By Diana Brement, JTNews Columnist
Devin Naar, Assistant Professor
Age: 29
Reading: “A lot of esoteric stuff” as well as “Eating Animals” by Jonathan Safran Foer
Inspired by: Our local Sephardic community
Professor Devin Naar’s enthusiasm is palpable and contagious, even over the phone.
The University of Washington’s Marsha & Jay Glazer Assistant Professor in Jewish Studies, a Sephardic history expert, has just finished his first year teaching in the history and Jewish studies departments.
“We raced through history,” he notes dryly of his 10-week survey of Jewish culture from the Bible to the 20th century. Modern Jewish history and a seminar about Jewish, Christian and Muslim interaction around the Mediterranean rounded out the year.
In that third class, Naar was able to focus on Salonika, his area of expertise. The northern Greek city was part of the Ottoman Empire for many centuries and “from 1492 to World War II, half the population of the city was Jewish, mostly Sephardic,” he says.
“The Jerusalem of the Balkans,” was a center of cultural, political and religious diversity, where Jewish exiles from around the world found refuge.
The community’s common language was Ladino, the Judeo-Spanish dialect that has existed since before the Inquisition, but that community was decimated by the Nazis — as were almost all Ladino-speaking communities of that time, leading to tremendous losses in Ladino literature and culture.
A faculty grant has given Naar time for two projects, completing his book on Salonika, an outgrowth of his Stanford University dissertation, and developing the Sephardic Studies Initiative, an effort “to collect, preserve and rejuvenate [our] rich Sephardic heritage,” he says.

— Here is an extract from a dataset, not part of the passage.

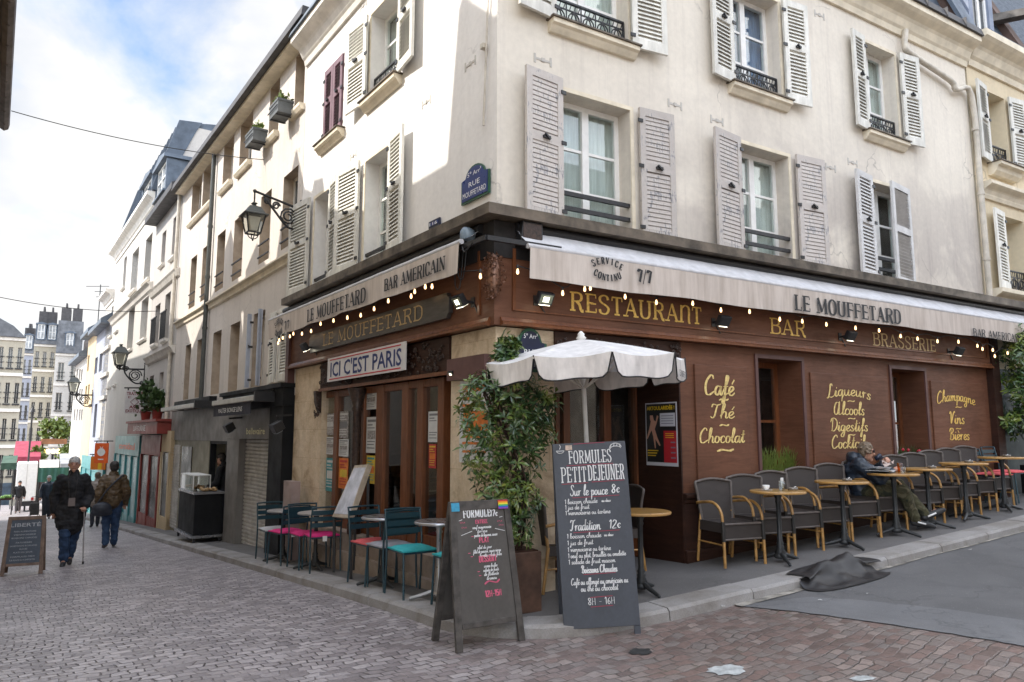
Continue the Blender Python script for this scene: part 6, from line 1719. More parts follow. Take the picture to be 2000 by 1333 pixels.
# ------------------------------------------------------------------ house beyond the cafe on the side street
RB = thing('house', 'yellowish house with white shutters and mansard beyond the drainpipe', 'house', RF @ Matrix.Translation((U1 + .06, 0, 0))); OB = Matrix.Translation((-U1 - .06, 0, 0))
wu = (vline(hr, (1919, 174)), vline(hr, (1961, 194)), hr(1950, 328)[1], hr(1940, 184)[1]); wl = (vline(hr, (1954, 422)), vline(hr, (1998, 431)), hr(1975, 572)[1], hr(1976, 427)[1])
ZRB = 8.05
mb = wall_mb(U1 + .06, 22, ZB, ZRB, [(*wu, .34), (*wl, .34)]); shell(mb, U1 + .06, 22, ZB, ZRB, 7.5); mb.build('wall', M_YELLOWCREAM, RB, OB)
for W in (wu, wl):
    window(RB, OB, *W, .28, 2, 4, .06, M_CURTAIN)
    wd = (W[1] - W[0]) * .62
    shutter(RB, OB, W[0] - wd - .02, W[0] - .02, W[2], W[3] + .02, 'r', 9, M_SHUTW); shutter(RB, OB, W[1] + .02, W[1] + wd + .02, W[2], W[3] + .02, 'l', 7, M_SHUTW)
    railing(RB, OB, W[0] + .02, W[1] - .02, W[2] + .03, W[2] + .4, .05)
sill(RB, OB, wu[0] - .06, wu[1] + .06, wu[2] - .005, M_TRIM, .22, .2)
z = (hr(1898, 356)[1] + hr(2000, 383)[1]) / 2; cornice(RB, OB, U1 + .15, 21.9, z, M_TRIM, .2, .26, 'string_course')
cornice(RB, OB, U1 + .15, 21.9, wl[2] - .02, M_TRIM, .22, .3, 'string_course')
cornice(RB, OB, U1 + .06, 21.9, ZRB + .26, M_TRIM, .36, .5)
m = MB(); zz = ZRB + .262; m.prism([(-.36, zz), (-.3, zz + .08), (.1, zz + .1), (1.3, zz + 3.2), (5, zz + 3.6), (7.5, zz)], U1 + .35, 22, 'x'); rb = m.build('mansard_roof', M_SLATE, RB, OB)
MB().prism([(-.05, zz + .1), (1.25, zz + 3.6), (3, zz + 4.2), (3, zz + .1)], U1 + .02, U1 + .34, 'x').build('party_wall', mat('brown_party_wall', (.10, .062, .048), .85, .2, 4), RB, OB)
MB().bar((U1 + .15, -.1, zz + .1), (U1 + .15, 1.22, zz + 3.65), .4, .06, (0, -1, 0)).build('zinc_coping', M_ZINC, RB, OB)
q = hr(1908, 70, .2)[0]
dormer(rb, I4, q - .42, q + .42, zz + .12, zz + 2.0, .1, 1.5, mat('blue_grey_dormer', (.17, .20, .27), .6, .1, 4), M_PANE)
p1, p2 = hr(1935, 40, 1.2), hr(2010, 5, -.6)
MB().bar((q + .9, .9, zz + 1.2), (q + 2.2, -.5, zz + 1.35), .2, .14).build('roof_beam', mat('weathered_beam', (.13, .115, .10), .8, .3, 6), RB, OB)
for xx in (q + 1.5,): MB().prism([(-.05, zz + .1), (1.25, zz + 3.3), (3, zz + 3.9), (3, zz + .1)], xx, xx + .3, 'x').build('party_wall', mat('brown_party_wall', (.10, .062, .048)), RB, OB)
# its dark shopfront
m = MB(); m.box(XR + .24, 22, -.02, .3, .1, ZB - .005); m.build('shop_wall', mat('dark_teal_shop', (.03, .045, .045), .5, .3, 2), RB, OB)

# ------------------------------------------------------------------ bottom of the street
M_GZINC = mat('grey_zinc', (.11, .115, .125), .7, .25, 2)
M_OLDCREAM = plaster('old_cream_render', (.40, .365, .29), (.25, .23, .2), .4)
def fronted(name, label, pl, pr_, yt, d, mt_, rows, cols, dep=9.0, roof=None, cat='house', zg_=-6.5, roofh=4.0):
    a, c = atd(pl, 850, d), atd(pr_, 850, d); zt_ = atd((pl + pr_) / 2, yt, d).z
    th_ = math.atan2(-a.x, d) * .95
    t = thing(name, label, cat, Matrix.Translation((a.x, d, zg_)) @ Matrix.Rotation(th_, 4, 'Z')); w_ = (c.x - a.x) * math.cos(th_) * 1.02; h = zt_ - zg_
    wins = []
    for i in range(rows):
        for j in range(cols):
            x = w_ * (j + .5) / cols; z = h - (h * .80) * (i + 1) / rows + .4; hh = h * .8 / rows * .58; ww = min(.62, w_ / cols * .24)
            wins.append((x - ww, x + ww, z, z + hh))
    mb = wall_mb(0, w_, 0, h, wins, .3); shell(mb, 0, w_, 0, h, dep); mb.build('wall', mt_, t)
    for w4_ in wins:
        o = flat_window(t, I4, *w4_, .22, 2, 3, M_TRIMW, M_PANE)
        MB().bar((w4_[0] - .1, -.08, w4_[2] + .9), (w4_[1] + .1, -.08, w4_[2] + .9), .06).bar((w4_[0] - .1, -.08, w4_[2] + .45), (w4_[1] + .1, -.08, w4_[2] + .45), .05).box(w4_[0] - .1, w4_[1] + .1, -.15, 0, w4_[2] - .12, w4_[2] - .01).build('balcony_rail', M_IRON, o)
    m = MB(); m.box(.1, w_ - .1, -.12, -.001, 0, h * .17); m.box(0, w_, -.2, -.001, h * .17 + .002, h * .19); m.build('shop_base', mat('dark_shop_' + str(rows), ((.03, .05, .07), (.05, .03, .025))[rows % 2], .6, .3, 2), t)
    m = MB()
    for i in range(rows): m.box(-.02, w_ + .02, -.16, 0, h - h * .8 * i / rows - .28, h - h * .8 * i / rows - .02)
    m.build('string_course', M_TRIMW, t)
    if roof:
        m = MB(); m.prism([(-.3, h), (.9, h + roofh), (dep - .9, h + roofh), (dep, h)], 0, w_, 'x'); r = m.build('mansard_roof', roof, t)
        for j in range(max(1, cols - 1)):
            x = w_ * (j + .5) / max(1, cols - 1); dormer(r, I4, x - .5, x + .5, h + .5, h + 2.4, -.05, 1.2)
        m = MB()
        for x in (.2, w_ - 1.2):
            m.box(x, x + 1.0, 1.5, 4.5, h + roofh - .5, h + roofh + 1.6)
            for k in range(6): m.lathe([(.13, 0), (.10, .6)], 6, (x + .5, 1.7 + k * .5, h + roofh + 1.6))
        m.build('chimney', M_ROOFDK, t)
    return t, w_, h
fronted('apartment_house', 'white house front with mansard at the bottom of the street', 96, 146, 690, 84, M_PALE, 4, 2, roof=M_GZINC)
fronted('apartment_house', 'cream Parisian house with balconies left of the white front', 52, 95.8, 672, 86, M_OLDCREAM, 5, 3, roof=M_GZINC, roofh=2.6)
fronted('apartment_house', 'blue grey house in shade behind the cream Parisian house', 30, 51, 690, 96, M_BLUEGREY, 5, 2, roof=M_GZINC, roofh=2.0)
t, w_, h = fronted('apartment_house', 'yellow cream house at the left edge down the street', -60, 33, 655, 58, M_OLDCREAM, 4, 5, dep=14, zg_=-5, roof=None)
m = MB(); m.prism([(0, h), (w_, h), (w_ * .72, h + .9), (0, h + 2.2)], -.4, 8); m.build('roof', M_GZINC, t)
# dark gable beside the white house
a = atd(150, 850, 83); m = MB(); zt_ = atd(160, 668, 83).z
dk = thing('house', 'house with a dark bare gable wall behind the white receding front', 'house', Matrix.Translation((a.x, 83, -6)))
m.prism([(0, 0), (2.4, 0), (2.4, zt_ + 6 + .6), (1.2, zt_ + 8), (0, zt_ + 6)], 0, 8); m.build('gable_wall', mat('sooty_gable', (.07, .062, .06), .9, .3, 2), dk)
m = MB(); m.box(1.2, 2.3, 1, 4, zt_ + 6.6, zt_ + 9.4)
for k in range(5): m.lathe([(.13, 0), (.1, .6)], 6, (1.75, 1.3 + k * .55, zt_ + 9.4))
m.build('chimney', M_GREYR, dk)
at_ = atd(193, 640, 40)
m = MB(); m.tube([(0, 0, 0), (0, 0, 2.2)], .025, 6)
for z, l in ((2.1, .8), (1.8, .3), (1.5, .2)): m.bar((-l, 0, z), (l * .6, 0, z), .03)
tag(m.build('tv_antenna', M_IRON, None, Matrix.Translation(atd(191, 632, 40)) ), 'thin television antenna on the far roofs', 'antenna')
# market stalls, truck
def gz(px, d): p = atd(px, 900, d); return g(p.x, p.y)
def stall_awn(pl, pr_, y0, y1, d, dep, label, mt_, stripes=None):
    a, c = atd(pl, y1, d), atd(pr_, y1, d); zt_ = atd(pl, y0, d + dep).z
    zg_ = gz((pl + pr_) / 2, d)
    t = thing('market_stall', label, 'stall', Matrix.Translation((a.x, d, zg_)) @ Matrix.Rotation(.58, 4, 'Z')); w_ = (c.x - a.x) * .9; z0 = a.z - zg_; z1 = zt_ - zg_
    m = MB(); n = 6
    rows = [[(w_ * i / n, dep * s, z0 + (z1 - z0) * s - .06 * math.sin(PI * s)) for i in range(n + 1)] for s in (0, .33, .66, 1)]
    m.grid(rows, True); m.strip([(w_ * i / n, 0, z0 - .3 - .05 * (i % 2)) for i in range(n + 1)], rows[0]); m.build('awning', mt_, t)
    for x in (.05, w_ - .05): MB().bar((x, .1, 0), (x, .1, z0), .05).bar((x, dep, 0), (x, dep, z1), .05).build('post', M_IRON, t)
    rnd = random.Random(int(pl)); m = MB().box(.1, w_ - .1, .2, .9, .7, .8); m.build('table', M_WOODDK, t)
    m = MB()
    for i in range(40): m.ball((rnd.uniform(.15, w_ - .15), rnd.uniform(.22, .85), .85), .08, 6)
    m.build('produce', mat('produce_' + str(int(pl) % 3), ((.4, .12, .03), (.35, .3, .04), (.12, .25, .05))[int(pl) % 3], .5, .3, 8), t)
stall_awn(26, 76, 862, 893, 46, 4, 'market stall with a pink and maroon awning at the left', mat('maroon_canvas', (.30, .04, .07), .8, .15, 3))
stall_awn(77, 128, 898, 914, 44, 3, 'market stall with a pale grey awning in the middle', M_GREYR)
stall_awn(118, 160, 886, 906, 41, 3, 'market stall with a steel grey awning next to the teal shop', mat('steel_canvas', (.30, .31, .33), .6, .15, 3))
stall_awn(2, 30, 890, 905, 36, 2.5, 'dark green stall at the left edge of the street', mat('green_canvas', (.05, .10, .07), .8, .2, 3))
a, c = atd(31, 940, 40), atd(72, 905, 40)
tr = thing('delivery_truck', 'white box delivery truck parked down the street', 'truck', Matrix.Translation((a.x, 40, gz(50, 40))) @ Matrix.Rotation(.58, 4, 'Z')); w_ = (c.x - a.x) * .9; hb = c.z - gz(50, 40)
MB().box(0, w_, 0, 3.2, .55, hb).build('box_body', M_WHITE, tr, bevel=.03)
MB().box(.05, w_ - .05, 3.25, 4.6, .4, hb * .75).build('cab', M_WHITE, tr, bevel=.1)
MB().box(.05, w_ - .05, -.05, 4.5, .3, .54).build('chassis', M_IRON, tr)
for x in (.15, w_ - .15):
    for y in (.7, 3.9): MB().tube([(x - .1, y, .35), (x + .1, y, .35)], .35, 14).build('wheel', M_IRON, tr)
for x in (.08, w_ - .2): MB().box(x, x + .12, -.06, -.001, .6, .75).build('tail_light', mat('tail_red', (.4, .02, .02), .3, 0), tr)
MB().box(w_ / 2 - .01, w_ / 2 + .01, -.012, -.001, .6, hb - .05).build('door_seam', M_GREYR, tr)
a, c = atd(73, 942, 39), atd(126, 914, 39)
gt = thing('green_tarpaulin', 'dark green tarpaulin screen beside the white truck', 'tarpaulin', Matrix.Translation((a.x, 39, a.z)) @ Matrix.Rotation(.4, 4, 'Z'))
n = 16; MB().grid([[((c.x - a.x) * i / n, .05 * math.sin(i * 1.7), (c.z - a.z) * j / 3) for i in range(n + 1)] for j in range(4)], True).build('sheet', mat('green_tarp', (.012, .085, .06), .5, .2, 3), gt)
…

Although Seattle may have the third largest Sephardic population in the country, “it’s probably one of the most well-organized,” Naar observes. It’s also the perfect place to launch the initiative’s pilot program, Seattle Sephardic Treasures, and Naar calls it “bashert [destiny], or kismet, as you would say in Ladino or Turkish,” that he ended up here.
With both academic and community components, Naar hopes to make the initiative a repository and resource center for Ladino documents, similar to the Yiddish Book Center. He launched it with a table at the Ezra Bessaroth Purim Bazaar earlier this year and continues to invite the community to “open their closets and drawers” and share their Ladino documents and books so they can be documented and digitized (www.jewdub.org/
seattle-sephardic-treasures). And look for a conference on the subject of Sephardic Jews and the Holocaust to be held here in the fall.
Calling it “a real grassroots” project, Naar credits Noam Pianko, head of the Althea & Sam Stroum Jewish Studies Program, for his support and “an amazing job” of thinking innovatively about what the department can offer both students and community.
A New Jersey native, Naar describes himself as “Ashkepharedi,” with roots in Salonika through his paternal great-grandfather, “the first rabbi of the Sephardic synagogue in New Jersey.” Naar attended that synagogue as a young child before his family moved and joined a Conservative synagogue, but “both those heritages [were] an important part of my life,” he says.
Certainly no one else he knew “had a picture of their great-grandfather who was wearing a fez and happened to be a rabbi,” he added.
Although he thought he might become a children’s book illustrator or an attorney — both, he notes, involve telling stories — his interest in his Sephardic heritage bloomed in college when, at Washington University in St. Louis, he became known as “the Sephardic kid” among his brothers at Alpha Epsilon Pi.
The busy Professor Naar is getting married shortly in Los Angeles by the same rabbi who presided over his Bar Mitzvah. He drew the cover of his wedding invitation, which incorporates both English and Ladino in Hebrew characters — the first, he thinks, to be printed this way since before the war.
In his free time Naar enjoys playing a little basketball. He and his fiancée Andrea Soroko enjoy cooking mostly vegetarian food, although they’ve added seafood to their diet since moving to Seattle.
A previous profile of Naar, by the way, appeared in these pages in July 2011.